Midwestern electricity markets are poised for a significant shift this winter, as two major regions, the Southwest Power Pool (SPP) and the Midcontinent Independent System Operator (MISO), are forecasted to generate more electricity from coal than from natural gas. According to the latest Short-Term Energy Outlook from the U.S. Energy Information Administration (EIA), coal generation in these areas is expected to exceed natural gas production from December 2025 through February 2026.
This trend marks a notable change compared to previous years. As recently as 2021 and 2022, both SPP and MISO consistently produced more electricity from coal throughout the year. However, in recent months, coal has mostly outpaced natural gas only during the winter months, driven by increased demand for space heating.

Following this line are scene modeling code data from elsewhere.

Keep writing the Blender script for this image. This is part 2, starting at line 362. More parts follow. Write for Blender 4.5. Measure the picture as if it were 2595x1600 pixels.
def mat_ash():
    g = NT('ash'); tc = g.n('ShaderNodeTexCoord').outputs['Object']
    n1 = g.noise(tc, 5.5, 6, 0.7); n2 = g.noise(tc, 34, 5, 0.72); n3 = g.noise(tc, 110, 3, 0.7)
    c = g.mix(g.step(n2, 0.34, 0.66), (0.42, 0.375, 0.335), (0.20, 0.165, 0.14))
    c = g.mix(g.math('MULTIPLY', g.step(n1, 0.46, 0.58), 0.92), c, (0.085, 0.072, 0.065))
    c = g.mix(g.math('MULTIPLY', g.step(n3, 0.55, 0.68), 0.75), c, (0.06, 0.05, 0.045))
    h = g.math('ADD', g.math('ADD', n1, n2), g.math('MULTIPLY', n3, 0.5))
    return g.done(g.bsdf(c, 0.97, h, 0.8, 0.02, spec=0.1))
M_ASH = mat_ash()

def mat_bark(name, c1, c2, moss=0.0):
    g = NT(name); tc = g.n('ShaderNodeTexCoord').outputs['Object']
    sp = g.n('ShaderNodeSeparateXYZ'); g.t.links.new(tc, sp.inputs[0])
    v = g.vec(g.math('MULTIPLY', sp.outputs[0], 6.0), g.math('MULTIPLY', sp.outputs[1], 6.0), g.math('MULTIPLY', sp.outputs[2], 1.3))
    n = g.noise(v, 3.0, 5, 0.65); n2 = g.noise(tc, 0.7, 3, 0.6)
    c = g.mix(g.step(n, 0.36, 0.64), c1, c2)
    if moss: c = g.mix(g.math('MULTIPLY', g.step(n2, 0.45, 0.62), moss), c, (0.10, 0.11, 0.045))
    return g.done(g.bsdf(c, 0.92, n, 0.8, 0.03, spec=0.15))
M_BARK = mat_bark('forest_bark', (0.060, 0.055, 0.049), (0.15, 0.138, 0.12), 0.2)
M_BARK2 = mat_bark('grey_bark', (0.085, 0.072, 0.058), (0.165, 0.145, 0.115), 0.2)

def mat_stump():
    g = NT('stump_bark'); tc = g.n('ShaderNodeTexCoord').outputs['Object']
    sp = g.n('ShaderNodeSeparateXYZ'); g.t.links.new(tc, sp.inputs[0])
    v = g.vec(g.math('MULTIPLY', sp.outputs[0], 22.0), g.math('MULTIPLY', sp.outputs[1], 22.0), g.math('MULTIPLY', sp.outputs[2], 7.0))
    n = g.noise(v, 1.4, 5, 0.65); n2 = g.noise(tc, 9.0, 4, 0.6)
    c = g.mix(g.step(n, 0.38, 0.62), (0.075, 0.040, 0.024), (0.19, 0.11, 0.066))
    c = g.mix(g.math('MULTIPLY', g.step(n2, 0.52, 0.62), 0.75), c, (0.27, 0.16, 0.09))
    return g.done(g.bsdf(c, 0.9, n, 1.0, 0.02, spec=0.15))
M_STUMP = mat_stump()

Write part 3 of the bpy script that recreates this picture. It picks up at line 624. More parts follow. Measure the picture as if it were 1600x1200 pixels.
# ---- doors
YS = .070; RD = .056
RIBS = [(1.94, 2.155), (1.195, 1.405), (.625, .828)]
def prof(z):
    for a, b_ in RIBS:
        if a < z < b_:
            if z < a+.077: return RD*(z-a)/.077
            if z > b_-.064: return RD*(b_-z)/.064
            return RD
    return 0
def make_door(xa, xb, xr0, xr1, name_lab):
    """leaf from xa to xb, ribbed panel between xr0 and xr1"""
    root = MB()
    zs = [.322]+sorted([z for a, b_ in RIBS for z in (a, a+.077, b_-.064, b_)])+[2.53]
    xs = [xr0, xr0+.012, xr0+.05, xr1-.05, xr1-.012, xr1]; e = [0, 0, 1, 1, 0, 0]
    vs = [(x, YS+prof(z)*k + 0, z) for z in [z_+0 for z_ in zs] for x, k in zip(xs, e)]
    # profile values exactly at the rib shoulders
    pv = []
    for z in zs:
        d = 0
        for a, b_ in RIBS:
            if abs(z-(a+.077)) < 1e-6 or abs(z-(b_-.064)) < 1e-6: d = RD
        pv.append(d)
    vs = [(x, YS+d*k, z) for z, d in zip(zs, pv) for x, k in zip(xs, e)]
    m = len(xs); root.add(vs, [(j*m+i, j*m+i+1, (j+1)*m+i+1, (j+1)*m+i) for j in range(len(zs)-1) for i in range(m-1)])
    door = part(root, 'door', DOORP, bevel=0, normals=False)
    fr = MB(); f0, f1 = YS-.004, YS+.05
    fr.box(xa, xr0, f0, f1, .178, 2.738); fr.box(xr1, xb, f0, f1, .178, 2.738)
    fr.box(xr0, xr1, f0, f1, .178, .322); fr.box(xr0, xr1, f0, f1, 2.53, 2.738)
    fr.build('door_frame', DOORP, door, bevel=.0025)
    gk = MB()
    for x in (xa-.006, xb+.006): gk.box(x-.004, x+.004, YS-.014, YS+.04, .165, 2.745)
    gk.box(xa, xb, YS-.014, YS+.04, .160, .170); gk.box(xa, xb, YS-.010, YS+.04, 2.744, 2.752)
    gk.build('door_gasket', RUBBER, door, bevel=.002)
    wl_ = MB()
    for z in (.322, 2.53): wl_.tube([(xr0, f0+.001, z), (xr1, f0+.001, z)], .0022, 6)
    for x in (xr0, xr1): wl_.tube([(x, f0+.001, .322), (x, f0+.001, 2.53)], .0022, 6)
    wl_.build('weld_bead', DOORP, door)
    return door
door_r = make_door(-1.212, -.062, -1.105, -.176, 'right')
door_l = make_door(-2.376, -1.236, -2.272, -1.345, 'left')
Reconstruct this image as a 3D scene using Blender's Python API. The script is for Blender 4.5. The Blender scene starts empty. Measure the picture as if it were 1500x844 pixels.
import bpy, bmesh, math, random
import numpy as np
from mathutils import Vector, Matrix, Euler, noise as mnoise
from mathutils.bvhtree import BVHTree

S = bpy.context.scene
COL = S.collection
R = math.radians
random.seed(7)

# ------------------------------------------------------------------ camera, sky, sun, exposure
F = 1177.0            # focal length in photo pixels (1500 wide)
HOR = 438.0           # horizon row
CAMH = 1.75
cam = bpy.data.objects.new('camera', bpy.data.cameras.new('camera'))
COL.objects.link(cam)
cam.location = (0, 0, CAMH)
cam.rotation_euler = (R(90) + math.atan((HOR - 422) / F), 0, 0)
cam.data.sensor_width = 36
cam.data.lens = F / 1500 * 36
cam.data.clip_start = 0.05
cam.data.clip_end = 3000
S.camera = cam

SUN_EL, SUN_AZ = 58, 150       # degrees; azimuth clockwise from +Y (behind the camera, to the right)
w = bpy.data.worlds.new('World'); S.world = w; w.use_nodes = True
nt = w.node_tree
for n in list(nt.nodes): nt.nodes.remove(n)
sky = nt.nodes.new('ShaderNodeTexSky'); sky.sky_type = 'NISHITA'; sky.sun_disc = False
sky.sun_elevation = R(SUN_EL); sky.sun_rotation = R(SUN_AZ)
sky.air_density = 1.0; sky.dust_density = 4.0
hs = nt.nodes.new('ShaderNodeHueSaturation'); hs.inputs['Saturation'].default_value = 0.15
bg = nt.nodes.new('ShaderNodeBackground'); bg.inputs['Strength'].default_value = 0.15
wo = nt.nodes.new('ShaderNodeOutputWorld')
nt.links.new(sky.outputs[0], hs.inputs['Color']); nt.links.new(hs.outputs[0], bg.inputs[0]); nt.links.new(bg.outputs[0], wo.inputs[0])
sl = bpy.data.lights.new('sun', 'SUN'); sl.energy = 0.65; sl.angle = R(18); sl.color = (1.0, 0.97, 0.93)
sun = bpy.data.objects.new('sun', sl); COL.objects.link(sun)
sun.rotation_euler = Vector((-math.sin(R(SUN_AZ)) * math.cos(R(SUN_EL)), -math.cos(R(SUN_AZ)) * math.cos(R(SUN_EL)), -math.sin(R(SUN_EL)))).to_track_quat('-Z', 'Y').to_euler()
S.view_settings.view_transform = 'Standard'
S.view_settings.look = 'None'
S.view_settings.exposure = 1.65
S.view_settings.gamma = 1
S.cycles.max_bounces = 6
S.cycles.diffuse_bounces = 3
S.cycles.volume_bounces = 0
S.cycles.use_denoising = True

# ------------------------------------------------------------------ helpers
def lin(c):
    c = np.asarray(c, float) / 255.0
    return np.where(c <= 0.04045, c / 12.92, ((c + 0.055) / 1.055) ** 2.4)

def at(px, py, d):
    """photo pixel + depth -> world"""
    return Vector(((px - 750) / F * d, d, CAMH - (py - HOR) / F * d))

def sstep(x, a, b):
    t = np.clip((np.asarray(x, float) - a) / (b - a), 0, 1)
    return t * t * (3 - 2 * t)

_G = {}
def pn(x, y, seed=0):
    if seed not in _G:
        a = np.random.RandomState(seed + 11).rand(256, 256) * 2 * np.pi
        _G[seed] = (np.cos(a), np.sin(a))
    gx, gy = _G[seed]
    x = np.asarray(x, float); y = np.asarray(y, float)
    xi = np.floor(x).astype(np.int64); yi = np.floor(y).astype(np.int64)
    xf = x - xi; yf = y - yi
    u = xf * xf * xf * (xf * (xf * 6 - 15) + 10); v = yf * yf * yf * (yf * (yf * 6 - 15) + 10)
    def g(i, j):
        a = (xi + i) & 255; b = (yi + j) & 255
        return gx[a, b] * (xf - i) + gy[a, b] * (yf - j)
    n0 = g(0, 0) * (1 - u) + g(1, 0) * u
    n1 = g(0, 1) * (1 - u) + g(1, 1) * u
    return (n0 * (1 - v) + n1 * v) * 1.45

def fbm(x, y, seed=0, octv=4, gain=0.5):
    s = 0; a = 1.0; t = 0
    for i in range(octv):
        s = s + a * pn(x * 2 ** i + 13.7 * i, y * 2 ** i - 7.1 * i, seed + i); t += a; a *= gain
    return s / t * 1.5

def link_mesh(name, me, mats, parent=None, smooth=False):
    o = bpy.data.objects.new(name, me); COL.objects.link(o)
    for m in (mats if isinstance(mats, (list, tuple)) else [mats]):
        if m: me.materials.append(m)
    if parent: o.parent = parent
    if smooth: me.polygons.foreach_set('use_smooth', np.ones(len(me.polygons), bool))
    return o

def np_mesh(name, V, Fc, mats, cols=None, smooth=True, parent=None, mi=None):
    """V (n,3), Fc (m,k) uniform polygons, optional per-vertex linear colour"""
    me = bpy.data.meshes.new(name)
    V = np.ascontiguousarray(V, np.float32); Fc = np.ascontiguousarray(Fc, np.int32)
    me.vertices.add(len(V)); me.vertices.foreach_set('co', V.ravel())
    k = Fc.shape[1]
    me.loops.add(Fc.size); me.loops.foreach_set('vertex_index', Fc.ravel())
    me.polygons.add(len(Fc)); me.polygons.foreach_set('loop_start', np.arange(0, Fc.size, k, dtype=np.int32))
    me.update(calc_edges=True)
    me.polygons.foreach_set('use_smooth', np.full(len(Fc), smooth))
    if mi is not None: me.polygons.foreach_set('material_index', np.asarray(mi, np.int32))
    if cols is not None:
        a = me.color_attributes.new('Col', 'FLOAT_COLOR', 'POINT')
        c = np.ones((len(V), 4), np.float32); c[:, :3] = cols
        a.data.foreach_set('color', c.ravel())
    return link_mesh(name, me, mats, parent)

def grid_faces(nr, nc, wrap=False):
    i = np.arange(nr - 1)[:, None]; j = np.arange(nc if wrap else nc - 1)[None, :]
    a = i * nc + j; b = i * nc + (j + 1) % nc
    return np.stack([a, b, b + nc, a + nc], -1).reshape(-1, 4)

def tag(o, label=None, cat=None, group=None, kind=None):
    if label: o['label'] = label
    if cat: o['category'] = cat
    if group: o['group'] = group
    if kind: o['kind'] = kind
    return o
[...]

For small business owners in the Midwest, especially those in sectors reliant on energy-intensive operations, understanding these fluctuations in energy generation could have meaningful implications. While natural gas has overtaken coal as the dominant source of electricity in most regions of the U.S. since early 2018, both SPP and MISO remain exceptions. It’s critical for business owners to stay informed about these trends as they directly impact energy costs.
Key Takeaways:
- Winter Electricity Generation: Forecasts suggest coal will surpass natural gas generation in SPP and MISO from December 2025 to February 2026.
- Historical Context: Coal was the dominant electricity source in these regions until recent years; natural gas has gained ground, but seasonal demands may reverse this trend temporarily.
- Regional Nuances: In most other U.S. electricity markets, natural gas has consistently outperformed coal since 2010, reflecting a clear regional distinction in energy sourcing.
Jonathan Church, a principal contributor at the EIA, emphasizes that "coal remains competitive, especially when natural gas prices are relatively high.” He suggests that winter months can create supply challenges for natural gas, such as production freeze-offs, which may hinder the dispatch of natural gas-fired power plants. This could mean higher electricity costs for businesses relying on natural gas at peak times.
Implications for Small Businesses:
Small business owners in the Midwest should take note of potential energy price volatility this winter, which could result from the interplay between coal and natural gas generation. Companies that rely heavily on electricity for operations should consider energy management strategies that account for these seasonal shifts.
This is particularly pertinent for businesses that operate during peak demand hours in winter, as energy supply constraints could lead to increased costs. Therefore, now may be an opportune time to reassess energy contracts or even explore alternative sources of energy if feasible.
Furthermore, as older coal-fired power plants continue to retire—most of which began operation before 1990—there may be a gradual shift back towards natural gas or renewable energy sources in the long run. Many newer natural gas generators, particularly more efficient combined-cycle units built after 2000, are becoming the norm in these regions.
Nevertheless, challenges remain. While some businesses have benefited from historically lower natural gas prices, any fluctuations due to rising demand in winter could impact operational costs. Additionally, factors such as government policies or incentives promoting renewable sources could further complicate the landscape for small business owners already navigating fluctuating energy costs.
Staying informed about regional electricity trends is crucial for small business operators who not only seek cost-effective solutions but also aim for sustainability. Understanding the dynamics of both coal and natural gas generation in the SPP and MISO will be essential for strategic planning in the coming months.